It was down 1.8% at the end of regular trading today (before the earnings call). It is down an additional 6.7% currently after bouncing around a bit--the conference call is not going well!
You can see a chart of the after hours action by hitting "e" on the Google Finance chart (you may have to click on the chart first):
This is pretty common with tech stocks. People buy on rumors and sell on news, even if the news is good. I don't get it but that seems to be the pattern.

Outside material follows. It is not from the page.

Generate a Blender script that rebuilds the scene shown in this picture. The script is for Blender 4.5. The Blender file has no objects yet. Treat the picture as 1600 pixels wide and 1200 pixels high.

Example: say BigTechCo will be releasing earnings reports a week from now. BigTechCo stock slowly rises in anticipation of a good report. A week later, BigTechCo announces that every possible metric is better than ever, and the outlook is even better for the next quarter/year/whatever! Analysts are pleasantly surprised, and everyone is 100% on board in believing the numbers and the rosy outlook. Within 48 hours, the stock tanks as everyone furiously sells off. It happens all the time and makes zero sense to me. I'm sure there are reasons I'm not aware of, but I've got to think it's from some sort of irrational group behavior as well.
You only have profit when you sell above what you paid for a stock. So earnings reports and these stock surges are a great time for investors to cash out. This can spark a larger sell off. I'm sure someone with more investor insight can give a better explanation but this is what I suspect.
I guess investors are having the same feelings people are showing here. This don't look like a healthy company, imho. Facebook mobile ads looks like scam to me, in both ends. You pay money to interact with the people you expent money and work to bring.
Both of your comments here have been composed of relatively strong opinions with nothing to back them up. Care to contribute anything to the discussion other than your potential bias?